# DIRECTIVE:
Reproduce the lines of the material exactly, excluding every image.

# DATASET EXTRACT:
◆ ◆ ◆

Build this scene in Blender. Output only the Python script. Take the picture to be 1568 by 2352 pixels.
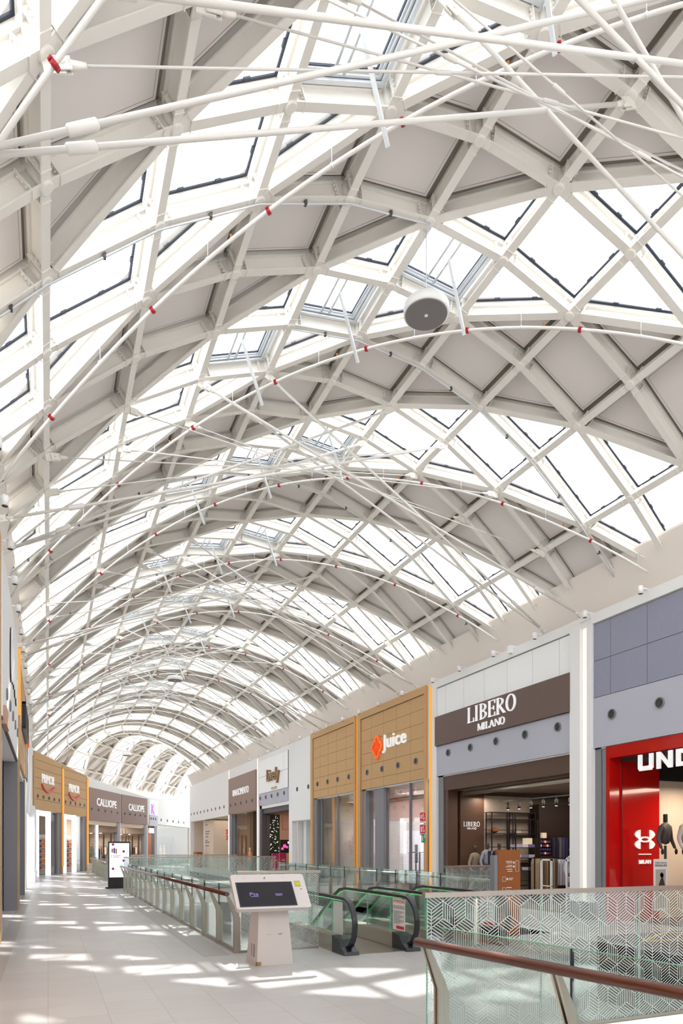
import bpy, math, random
from mathutils import Vector, Matrix
random.seed(7)
for o in list(bpy.data.objects): bpy.data.objects.remove(o)
SC = bpy.context.scene
COL = SC.collection
V = Vector
PI = math.pi

# ---------------------------------------------------------------- camera, sky, sun, exposure
cam_d = bpy.data.cameras.new('camera'); cam = bpy.data.objects.new('camera', cam_d); COL.objects.link(cam)
cam.location = (0, 0, 1.8)
cam.rotation_euler = (PI / 2, 0, -math.atan2(784 - 110.4, 1585))
cam_d.sensor_fit = 'HORIZONTAL'; cam_d.sensor_width = 36.0
cam_d.lens = 36.0 * 1585 / 1568
cam_d.shift_x = 0.0; cam_d.shift_y = (1945 - 1176) / 1568
cam_d.clip_start = 0.05; cam_d.clip_end = 400
SC.camera = cam
SC.view_settings.view_transform = 'Standard'; SC.view_settings.look = 'None'
SC.view_settings.gamma = 1; SC.view_settings.use_curve_mapping = False
SC.view_settings.exposure = 0.0
SC.cycles.transparent_max_bounces = 40
world = bpy.data.worlds.new('world'); SC.world = world; world.use_nodes = True
bg = world.node_tree.nodes['Background']
bg.inputs[0].default_value = (0.90, 0.955, 1.0, 1); bg.inputs[1].default_value = 4.2
sun_d = bpy.data.lights.new('sun', 'SUN'); sun = bpy.data.objects.new('sun', sun_d); COL.objects.link(sun)
sun_d.energy = 11.0; sun_d.angle = math.radians(0.6); sun_d.color = (1, 0.97, 0.92)
sun.rotation_euler = V((-0.28, -1.05, -1.0)).to_track_quat('-Z', 'Y').to_euler()

# ---------------------------------------------------------------- materials
def nodes_of(name):
    m = bpy.data.materials.new(name); m.use_nodes = True
    nt = m.node_tree; return m, nt, nt.nodes['Principled BSDF']
def mk(name, col, rough=0.5, metal=0.0, var=0.04, scale=6.0, emit=None, estr=0.0, bump=0.0, coat=0.0, stretch=None, spec=0.5):
    m, nt, b = nodes_of(name)
    b.inputs['Roughness'].default_value = rough; b.inputs['Metallic'].default_value = metal
    b.inputs['Coat Weight'].default_value = coat; b.inputs['Specular IOR Level'].default_value = spec
    tc = nt.nodes.new('ShaderNodeTexCoord'); mp = nt.nodes.new('ShaderNodeMapping'); no = nt.nodes.new('ShaderNodeTexNoise')
    nt.links.new(tc.outputs['Object'], mp.inputs[0]); nt.links.new(mp.outputs[0], no.inputs['Vector'])
    if stretch: mp.inputs['Scale'].default_value = stretch
    no.inputs['Scale'].default_value = scale; no.inputs['Detail'].default_value = 4
    mx = nt.nodes.new('ShaderNodeMix'); mx.data_type = 'RGBA'
    lo = tuple(max(0, c * (1 - var)) for c in col) + (1,); hi = tuple(min(1, c * (1 + var)) for c in col) + (1,)
    mx.inputs[6].default_value = lo; mx.inputs[7].default_value = hi
    nt.links.new(no.outputs['Fac'], mx.inputs[0]); nt.links.new(mx.outputs[2], b.inputs['Base Color'])
    if bump:
        bp = nt.nodes.new('ShaderNodeBump'); bp.inputs['Strength'].default_value = bump; bp.inputs['Distance'].default_value = 0.01
        nt.links.new(no.outputs['Fac'], bp.inputs['Height']); nt.links.new(bp.outputs[0], b.inputs['Normal'])
    if emit:
        b.inputs['Emission Color'].default_value = tuple(emit) + (1,); b.inputs['Emission Strength'].default_value = estr
    return m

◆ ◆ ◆

# RESULT:
Build this scene in Blender. Output only the Python script. Take the picture to be 1568 by 2352 pixels.
import bpy, math, random
from mathutils import Vector, Matrix
random.seed(7)
for o in list(bpy.data.objects): bpy.data.objects.remove(o)
SC = bpy.context.scene
COL = SC.collection
V = Vector
PI = math.pi

# ---------------------------------------------------------------- camera, sky, sun, exposure
cam_d = bpy.data.cameras.new('camera'); cam = bpy.data.objects.new('camera', cam_d); COL.objects.link(cam)
cam.location = (0, 0, 1.8)
cam.rotation_euler = (PI / 2, 0, -math.atan2(784 - 110.4, 1585))
cam_d.sensor_fit = 'HORIZONTAL'; cam_d.sensor_width = 36.0
cam_d.lens = 36.0 * 1585 / 1568
cam_d.shift_x = 0.0; cam_d.shift_y = (1945 - 1176) / 1568
cam_d.clip_start = 0.05; cam_d.clip_end = 400
SC.camera = cam
SC.view_settings.view_transform = 'Standard'; SC.view_settings.look = 'None'
SC.view_settings.gamma = 1; SC.view_settings.use_curve_mapping = False
SC.view_settings.exposure = 0.0
SC.cycles.transparent_max_bounces = 40
world = bpy.data.worlds.new('world'); SC.world = world; world.use_nodes = True
bg = world.node_tree.nodes['Background']
bg.inputs[0].default_value = (0.90, 0.955, 1.0, 1); bg.inputs[1].default_value = 4.2
sun_d = bpy.data.lights.new('sun', 'SUN'); sun = bpy.data.objects.new('sun', sun_d); COL.objects.link(sun)
sun_d.energy = 11.0; sun_d.angle = math.radians(0.6); sun_d.color = (1, 0.97, 0.92)
sun.rotation_euler = V((-0.28, -1.05, -1.0)).to_track_quat('-Z', 'Y').to_euler()

# ---------------------------------------------------------------- materials
def nodes_of(name):
    m = bpy.data.materials.new(name); m.use_nodes = True
    nt = m.node_tree; return m, nt, nt.nodes['Principled BSDF']
def mk(name, col, rough=0.5, metal=0.0, var=0.04, scale=6.0, emit=None, estr=0.0, bump=0.0, coat=0.0, stretch=None, spec=0.5):
    m, nt, b = nodes_of(name)
    b.inputs['Roughness'].default_value = rough; b.inputs['Metallic'].default_value = metal
    b.inputs['Coat Weight'].default_value = coat; b.inputs['Specular IOR Level'].default_value = spec
    tc = nt.nodes.new('ShaderNodeTexCoord'); mp = nt.nodes.new('ShaderNodeMapping'); no = nt.nodes.new('ShaderNodeTexNoise')
    nt.links.new(tc.outputs['Object'], mp.inputs[0]); nt.links.new(mp.outputs[0], no.inputs['Vector'])
    if stretch: mp.inputs['Scale'].default_value = stretch
    no.inputs['Scale'].default_value = scale; no.inputs['Detail'].default_value = 4
    mx = nt.nodes.new('ShaderNodeMix'); mx.data_type = 'RGBA'
    lo = tuple(max(0, c * (1 - var)) for c in col) + (1,); hi = tuple(min(1, c * (1 + var)) for c in col) + (1,)
    mx.inputs[6].default_value = lo; mx.inputs[7].default_value = hi
    nt.links.new(no.outputs['Fac'], mx.inputs[0]); nt.links.new(mx.outputs[2], b.inputs['Base Color'])
    if bump:
        bp = nt.nodes.new('ShaderNodeBump'); bp.inputs['Strength'].default_value = bump; bp.inputs['Distance'].default_value = 0.01
        nt.links.new(no.outputs['Fac'], bp.inputs['Height']); nt.links.new(bp.outputs[0], b.inputs['Normal'])
    if emit:
        b.inputs['Emission Color'].default_value = tuple(emit) + (1,); b.inputs['Emission Strength'].default_value = estr
    return m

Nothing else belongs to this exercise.